Sunday, August 1, 2010

“Structure and Infrastructure in Primitive Society: Levi-Strauss and Radcliffe-Brown”

Neville Dyson-Hudson, Structuralist Controversy

So Levi-Strauss has been responsible for making the term structuralism popular. However, anthropologists tend to be intensely ambivalent about him, skeptical of the popular interest in his work, and dubious about the enormity of the questions he tries to ask.

In particular, Dyson-Hudson resents the fact that his own master, Radcliffe-Browne, has been overshadowed by Levi-Strauss. In 1950, Radcliffe-Brown wrote what was meant to be the authoritative statement on kinship, however it was barely reviewed and only recently translated into English. In contrast, L-S received a long review in the Times Literary Supplement, along with even longer debates on his influences, from Leibniz to Durkheim, etc.

Basically, lots of this piece is an extended exercise in whining, but it’s pretty astute whining that seems to anticipate a lot of the trends and problems in contemporary anthropology. Here are the pertinent points of critique re: Levi-Strauss and efforts to explain the hostility he engenders in anthropologists.

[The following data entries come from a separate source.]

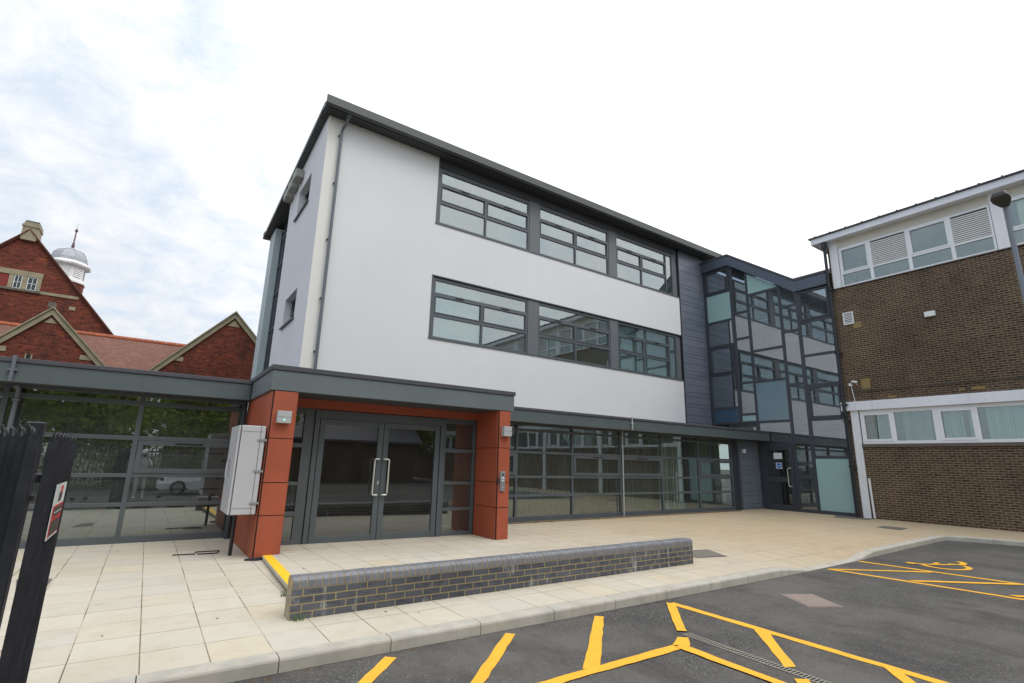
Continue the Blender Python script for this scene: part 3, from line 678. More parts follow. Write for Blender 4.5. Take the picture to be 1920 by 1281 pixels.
vents = [((a+b)/2-.22, (a+b)/2+.22, 1.80, 1.83) for a, b in ((10.70, 12.79), (12.79, 14.86), (16.93, 19.06))]
window(sb, PS, V, H, [(6.6, 19.1, .05, 2.68)], m_frame, m_glass, sash=sash, vents=vents, name='glazed_screen')
mb = MB(); mb.box(19.10, 19.40, 12.12, 12.3, 0, 2.70); mb.box(6.62, 19.1, 11.98, 12.075, -.005, .022); mb.build('end_post', m_frame_d, sb)
mb = MB(); rb(mb, PS, 19.40, 20.985, 0, 2.71, -.3, -.03); z = .05
for h in (.16, .32, .16, .33, .34, .17, .16, .33, .34, .36):
    rb(mb, PS, 19.41, 20.98, z+.006, min(2.7, z+h)-.006, -.03, -.003); z += h
mb.build('zinc_cladding', m_clad, sb, bevel=.004)
mb = MB(); mb.tube([(19.20, 11.90, 2.71), (19.22, 11.98, 2.55), (19.30, 12.0, 2.45), (19.30, 12.0, 0.02)], .036, 10); mb.build('downpipe', m_frame_d, sb, smooth=False)
mb = MB(); mb.tube([(12.735, 11.55, 3.13), (12.73, 11.55, 2.72)], .022, 8); mb.box(12.69, 12.78, 11.53, 11.6, 2.9, 2.94); mb.tube([(12.79, 12.05, 2.70), (12.785, 12.05, .02)], .022, 8); mb.build('downpipe', m_lampbox, sb)
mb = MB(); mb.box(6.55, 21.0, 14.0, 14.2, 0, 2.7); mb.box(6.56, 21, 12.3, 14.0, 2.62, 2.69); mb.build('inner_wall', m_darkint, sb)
mb = MB(); mb.box(6.55, 21.0, 12.2, 14.0, .004, .03); mb.build('inner_floor', m_floorint, sb)
tm = MB(); x = 6.7
while x < 18.9:
    w = random.choice((1.6, 2.1, 1.2)); w = min(w, 19-x); tm.box(x, x+w-.012, 11.80+random.uniform(-.004, .004), 11.90, -.01, .028+random.uniform(0, .006)); x += w
solo(tm, 'timber_edging', m_timber, 'old timber edging strip at the foot of the long glazed screen', 'edging', bevel=.005)

# vertical blinds ---------------------------------------------------------------
def blind(x0, x1, y, z0, z1, pitch, w, mat, label, tilt=.5, group='vertical blinds in the windows'):
    mb = MB(); x = x0
    mb.box(x0, x1, y-.02, y+.02, z1, z1+.035)
    while x < x1-.02:
        a = tilt+random.uniform(-.12, .12); dx, dy = math.cos(a)*w/2, math.sin(a)*w/2; cx_ = x+w/2; s = random.uniform(-.004, .004)
        mb.prism([(cx_-dx, y-dy), (cx_+dx, y+dy), (cx_+dx+.002, y+dy+.003), (cx_-dx+.002, y-dy+.003)], lambda u, v, d: (u, v, d), z0+s, z1); x += pitch
    return solo(mb, 'vertical_blind', mat, label, 'blind', group)
LZ, LZ1 = 5.36, 7.2
blind(6.82, 8.55, 14.5, LZ, LZ1, .088, .089, m_blind, 'drawn pale blind filling the left half of the first lower ribbon window', .18)
blind(9.95, 10.40, 14.5, LZ, LZ1, .05, .089, m_blind, 'pale blind gathered at the right edge of the first lower ribbon window', .9)
blind(11.02, 11.40, 14.5, LZ, LZ1, .05, .089, m_blind, 'pale blind gathered at the left edge of the middle lower ribbon window', .9)
blind(14.05, 14.55, 14.5, LZ, LZ1, .05, .089, m_blind, 'pale blind gathered at the right edge of the middle lower ribbon window', .9)
blind(15.15, 18.25, 14.5, LZ, LZ1, .088, .089, m_blind, 'closed green-grey blind across the last lower ribbon window', .2)
blind(6.82, 7.08, 14.5, 9.26, 11.05, .05, .089, m_blind, 'pale blind gathered at the left edge of the first top-floor window', .9)
blind(9.98, 10.40, 14.5, 9.26, 11.05, .05, .089, m_blind, 'pale blind gathered at the right edge of the first top-floor window', .9)
blind(11.02, 11.28, 14.5, 9.26, 11.05, .05, .089, m_blind, 'pale blind gathered at the left edge of the middle top-floor window', .9)
blind(14.12, 14.5, 14.5, 9.26, 11.05, .05, .089, m_blind, 'pale blind gathered at the right edge of the middle top-floor window', .9)
for a, b, mt, ti, ps, lb in ((8.68, 10.62, m_blindg, 1.15, .095, 'open grey blind behind the second bay of the long ground-floor screen'), (10.76, 12.40, m_blindg, 1.0, .09, 'half-open grey blind behind the third bay of the ground-floor screen'),
        (12.86, 14.60, m_blindg, .55, .088, 'grey-green blind behind the fourth bay of the ground-floor screen'), (14.95, 16.3, m_blind, .35, .088, 'paler closed blind behind the fifth bay of the ground-floor screen'), (17.1, 18.7, m_blindg, .4, .088, 'closed blind behind the last bay of the ground-floor screen')):
    blind(a, b, 12.42, .12, 2.45, ps, .089, mt, lb, ti)

# ------------------------------------------------------------------ GLAZED CORRIDOR on the left
gc = thing('glazed_corridor', (-3.5, 12.5, 0), 'low glazed link corridor with flat dark-edged roof left of the porch', 'building')
mb = MB(); mb.box(-12, 1.56, 11.72, 14.6, 2.70, 3.03); cr_ = mb.build('roof', m_soffit, gc)
mb = MB(); mb.box(-12, 1.545, 11.60, 11.718, 2.70, 3.02); mb.build('fascia', m_fascia, cr_, bevel=.004)
mb = MB(); mb.box(-12, 1.545, 11.57, 14.6, 3.024, 3.10); mb.build('roof_edge', m_cap, cr_, bevel=.01)
H = [(-12, 1.58, z0, z1) for z0, z1 in ((-.01, .12), (.64, .71), (1.16, 1.23), (1.84, 1.92), (2.49, 2.58), (2.665, 2.70))]
V = [(x-.04, x+.04, 0, 2.70) for x in (-.22, -2.14, -4.2, -6.3, -8.4, 1.55)]
window(gc, PS, V, H, [(-12, 1.55, .05, 2.68)], m_frame, m_glass_l, sash=[(-.17, 1.50, 1.235, 1.835, .085)], vents=[(.42, .90, 1.775, 1.81)], name='glazed_screen')
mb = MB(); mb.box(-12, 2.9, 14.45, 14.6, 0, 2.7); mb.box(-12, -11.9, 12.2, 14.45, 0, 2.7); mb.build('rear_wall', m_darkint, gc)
mb = MB(); mb.box(-12, 2.9, 12.2, 14.4, .004, .03); mb.build('floor', m_floorint, gc)
mb = MB(); mb.tube([(-2.035, 11.55, 3.13), (-2.03, 11.55, 2.70)], .028, 8); mb.box(-2.09, -1.97, 11.53, 11.6, 2.88, 2.91)
mb.tube([(-1.99, 11.85, 2.69), (-1.97, 11.98, 2.62), (-1.97, 12.0, 2.5), (-1.97, 12.0, .0)], .036, 10); mb.box(-2.02, -1.92, 11.95, 12.07, 2.42, 2.45); mb.build('downpipe', m_pipe, gc)
mb = MB(); mb.tube([(1.53, 12.02, 2.69), (1.53, 12.02, 0)], .05, 10); mb.build('downpipe', m_frame_d, gc)
dm = MB()  # black dashes and dots laid on the corridor glass
for z, xs_ in ((1.62, (-.0, .52, 1.0)), (.93, (-.05, .45, .98)), (.60, (-.08, .45, .98))):
    for x in xs_: rb(dm, PS, x, x+.30, z, z+.022, -.035, -.031)
for x, z in ((.28, 1.10), (1.22, 1.13), (.27, .78), (1.17, .80), (1.28, 1.47), (-1.0, .76), (-.82, .77)): rb(dm, PS, x, x+.06, z, z+.045, -.035, -.031)
dm.build('dark_glass_marks', m_black, gc)

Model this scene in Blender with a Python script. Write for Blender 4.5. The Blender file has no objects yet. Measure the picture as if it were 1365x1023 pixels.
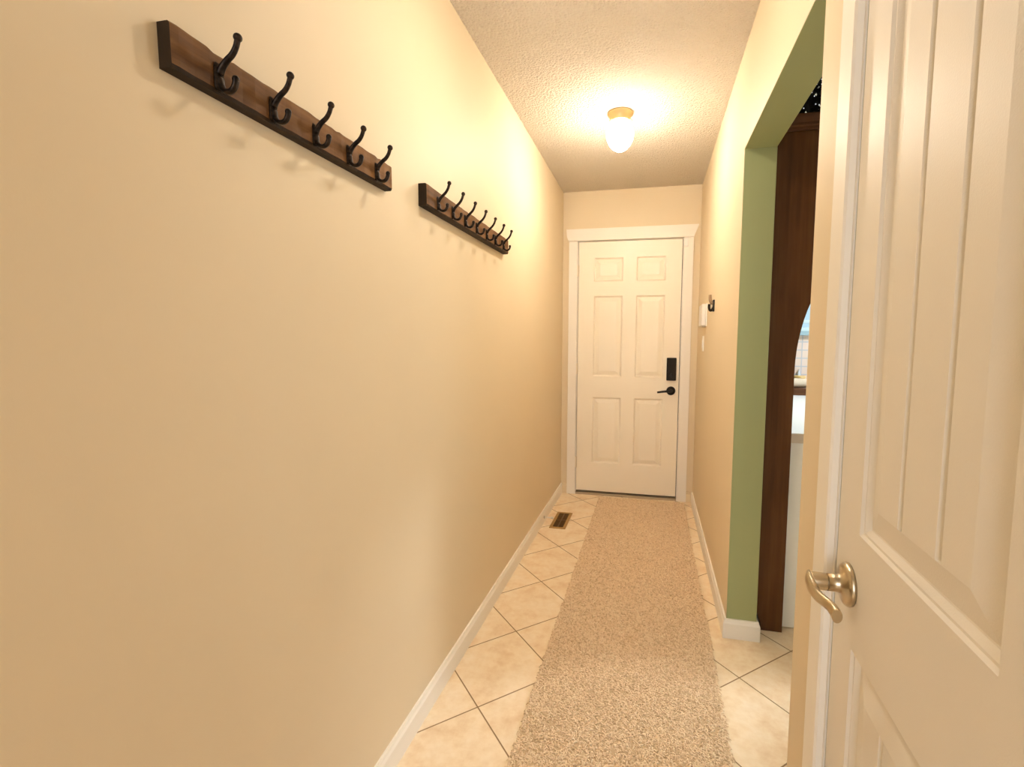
import bpy, bmesh, math, random
import numpy as np
from mathutils import Vector, Matrix

random.seed(7); rng = np.random.default_rng(7)
S = bpy.context.scene
COL = S.collection
PI = math.pi

# ------------------------------------------------------------------ room measures (metres)
W = 1.0669          # hall width (left wall x=0, right wall face x=W)
D = 3.9211          # end wall face
H = 2.4635          # ceiling
WT = 0.1225         # right wall thickness
XR = W + WT         # kitchen face of that wall
OY0, OY1, OH = 1.1799, 2.1132, 2.0376    # opening to the kitchen
CY0, CY1, CH = 0.405, 0.953, 2.045       # closet door hole
YB = -2.2           # back of the hall
KX1, KY0, KY1 = 4.4, -0.6, 4.15          # kitchen extents

# ------------------------------------------------------------------ materials
def mat(name, color, rough=0.5, metal=0.0, spec=0.5, emit=None, estr=0.0, coat=0.0):
    m = bpy.data.materials.new(name); m.use_nodes = True
    b = m.node_tree.nodes['Principled BSDF']
    b.inputs['Base Color'].default_value = (*color, 1)
    b.inputs['Roughness'].default_value = rough
    b.inputs['Metallic'].default_value = metal
    b.inputs['Specular IOR Level'].default_value = spec
    b.inputs['Coat Weight'].default_value = coat
    if emit:
        b.inputs['Emission Color'].default_value = (*emit, 1)
        b.inputs['Emission Strength'].default_value = estr
    return m
def nd(m, t, **kw):
    n = m.node_tree.nodes.new(t)
    for k, v in kw.items():
        if k in n.inputs: n.inputs[k].default_value = v
        else: setattr(n, k, v)
    return n
def lk(m, a, b): m.node_tree.links.new(a, b)
def bsdf(m): return m.node_tree.nodes['Principled BSDF']
def ramp(m, fac, stops):
    r = nd(m, 'ShaderNodeValToRGB'); e = r.color_ramp.elements
    while len(e) < len(stops): e.new(0.5)
    for i, (p, c) in enumerate(stops): e[i].position = p; e[i].color = (*c, 1)
    lk(m, fac, r.inputs['Fac']); return r
def bump(m, height, strength, dist):
    b = nd(m, 'ShaderNodeBump'); b.inputs['Strength'].default_value = strength; b.inputs['Distance'].default_value = dist
    lk(m, height, b.inputs['Height']); lk(m, b.outputs['Normal'], bsdf(m).inputs['Normal']); return b
def noise(m, scale, detail=3, rough=0.5, vec=None, coord='Object'):
    n = nd(m, 'ShaderNodeTexNoise', Scale=scale, Detail=detail, Roughness=rough)
    if vec is None:
        t = nd(m, 'ShaderNodeTexCoord'); vec = t.outputs[coord]
    lk(m, vec, n.inputs['Vector']); return n
def painted(name, color, rough, scale=260, strength=0.06, dist=0.001, vary=0.02, spec=0.5):
    m = mat(name, color, rough, spec=spec)
    n = noise(m, scale, 2); bump(m, n.outputs['Fac'], strength, dist)
    n2 = noise(m, 1.4, 3)
    a = tuple(c*(1-vary) for c in color); b = tuple(min(1, c*(1+vary)) for c in color)
    r = ramp(m, n2.outputs['Fac'], [(0.3, a), (0.7, b)])
    lk(m, r.outputs['Color'], bsdf(m).inputs['Base Color'])
    return m

M = {}
M['beige'] = painted('beige wall paint', (0.735, 0.622, 0.44), 0.55, strength=0.10, spec=0.25)
M['green'] = painted('green wall paint', (0.34, 0.365, 0.175), 0.5, strength=0.08, spec=0.3)
M['white'] = painted('white trim paint', (0.85, 0.81, 0.735), 0.5, scale=90, strength=0.008, vary=0.01)
M['door'] = painted('white door paint', (0.78, 0.73, 0.645), 0.47, scale=420, strength=0.22, vary=0.01)
M['endd'] = painted('cream door paint', (0.88, 0.815, 0.685), 0.40, scale=160, strength=0.03, vary=0.01)
M['kwall'] = painted('pale kitchen wall paint', (0.66, 0.64, 0.60), 0.6)
M['kwhite'] = painted('white cabinet paint', (0.90, 0.91, 0.92), 0.35, strength=0.02, vary=0.01)
M['top'] = painted('white laminate', (0.85, 0.87, 0.90), 0.25, strength=0.01, vary=0.01)
M['edge'] = mat('beige counter edge', (0.66, 0.58, 0.50), 0.4)
M['black'] = mat('black plastic', (0.012, 0.009, 0.007), 0.6, spec=0.25)
M['blackm'] = mat('matte black metal', (0.016, 0.013, 0.011), 0.42, metal=0.6)
M['rubber'] = mat('rubber', (0.75, 0.72, 0.66), 0.6)
M['plastic'] = mat('white plastic', (0.82, 0.80, 0.76), 0.35)
M['plate'] = mat('ivory plastic', (0.80, 0.72, 0.58), 0.4)
M['brass'] = mat('aged brass', (0.66, 0.49, 0.26), 0.42, metal=1.0)
M['nickel'] = mat('brushed satin nickel', (0.56, 0.475, 0.34), 0.28, metal=1.0)
M['steel'] = mat('steel', (0.6, 0.57, 0.52), 0.3, metal=1.0)
M['tan'] = mat('tan threshold', (0.45, 0.36, 0.25), 0.5)
M['dark'] = mat('dark void', (0.01, 0.009, 0.008), 0.9)
M['glow'] = mat('opal glass lit', (1, 0.95, 0.85), 0.25, emit=(1.0, 0.878, 0.72), estr=185.0)
t = nd(M['glow'], 'ShaderNodeTexCoord'); q = nd(M['glow'], 'ShaderNodeSeparateXYZ'); lk(M['glow'], t.outputs['Object'], q.inputs[0])
q2 = nd(M['glow'], 'ShaderNodeMapRange'); q2.inputs['From Min'].default_value = -0.178; q2.inputs['From Max'].default_value = -0.085; q2.inputs['To Min'].default_value = 205.0; q2.inputs['To Max'].default_value = 19.0   # emission made weaker towards the top to calm the ceiling, stronger below
lk(M['glow'], q.outputs['Z'], q2.inputs['Value']); lk(M['glow'], q2.outputs[0], bsdf(M['glow']).inputs['Emission Strength'])
# brushed nickel stripes
n_ = noise(M['nickel'], 8, 4, 0.6); bump(M['nickel'], n_.outputs['Fac'], 0.03, 0.001)
# hook iron with worn bronze edges
m = mat('oil-rubbed iron', (0.03, 0.02, 0.014), 0.42, metal=0.75)
n_ = noise(m, 120, 3); r = ramp(m, n_.outputs['Fac'], [(0.35, (0.011, 0.007, 0.005)), (0.8, (0.050, 0.032, 0.020))])
lk(m, r.outputs['Color'], bsdf(m).inputs['Base Color']); M['iron'] = m
m = mat('worn iron edge', (0.22, 0.15, 0.09), 0.4, metal=0.8); M['ironworn'] = m

def wood(name, c0, c1, c2, axis, rough=0.5, sc=1.0):
    m = mat(name, c1, rough, spec=0.2)
    t = nd(m, 'ShaderNodeTexCoord'); mp = nd(m, 'ShaderNodeMapping')
    s = [34*sc, 34*sc, 34*sc]; s[axis] = 1.6*sc; mp.inputs['Scale'].default_value = s
    lk(m, t.outputs['Object'], mp.inputs['Vector'])
    n = noise(m, 1.0, 6, 0.6, mp.outputs['Vector'])
    mp2 = nd(m, 'ShaderNodeMapping'); s2 = [9*sc, 9*sc, 9*sc]; s2[axis] = 2.5*sc; mp2.inputs['Scale'].default_value = s2
    lk(m, t.outputs['Object'], mp2.inputs['Vector'])
    n2 = noise(m, 1.0, 3, 0.5, mp2.outputs['Vector'])
    mx = nd(m, 'ShaderNodeMath', operation='ADD'); lk(m, n.outputs['Fac'], mx.inputs[0])
    ml = nd(m, 'ShaderNodeMath', operation='MULTIPLY'); ml.inputs[1].default_value = 0.9
    lk(m, n2.outputs['Fac'], ml.inputs[0]); lk(m, ml.outputs[0], mx.inputs[1])
    dv = nd(m, 'ShaderNodeMath', operation='DIVIDE'); dv.inputs[1].default_value = 1.9; lk(m, mx.outputs[0], dv.inputs[0])
    r = ramp(m, dv.outputs[0], [(0.34, c0), (0.5, c1), (0.66, c2)])
    lk(m, r.outputs['Color'], bsdf(m).inputs['Base Color'])
    bump(m, n.outputs['Fac'], 0.12, 0.001)
    return m
M['rail'] = wood('walnut stained board', (0.040, 0.016, 0.004), (0.14, 0.062, 0.017), (0.26, 0.128, 0.040), 1, 0.65)
M['railend'] = wood('dark board end and underside', (0.018, 0.011, 0.005), (0.030, 0.017, 0.008), (0.05, 0.028, 0.013), 2, 0.6)  # darker wood tone for the end and underside faces
M['dwood'] = wood('dark stained panel', (0.068, 0.025, 0.007), (0.105, 0.041, 0.012), (0.150, 0.062, 0.020), 2, 0.5)
M['dwoodh'] = wood('dark stained moulding', (0.07, 0.026, 0.010), (0.11, 0.043, 0.017), (0.15, 0.062, 0.026), 0, 0.38)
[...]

  1. Comp Lit Syndrome: Anthropologists are just irritated by people pretending to know something about the discipline, when really they’re just hopping on a new trend and know jackshit about good scholarship or the history of the discipline.
  2. L-S takes the whole field of man’s activities as his subject, which is excruciatingly broad. In doing so, he invokes poorly defined categories like, “the human mind.”
  3. Despite aligning himself with “social anthropology,” which has for a long time identified itself as performing detailed ethnographic studies, L-S increasingly practices armchair anthropology. His actual findings seem slight by contrast, and are often couched such that the observer seems more significant than the objects of study.

Part II: the Stakes
In 1944-45, Radcliffe-Browne was chosen to present at the Royal Anthropological Institute of the UK. In his speech, he corrected some of Durkheim’s findings, but endorsed the general direction he had set for anthropology.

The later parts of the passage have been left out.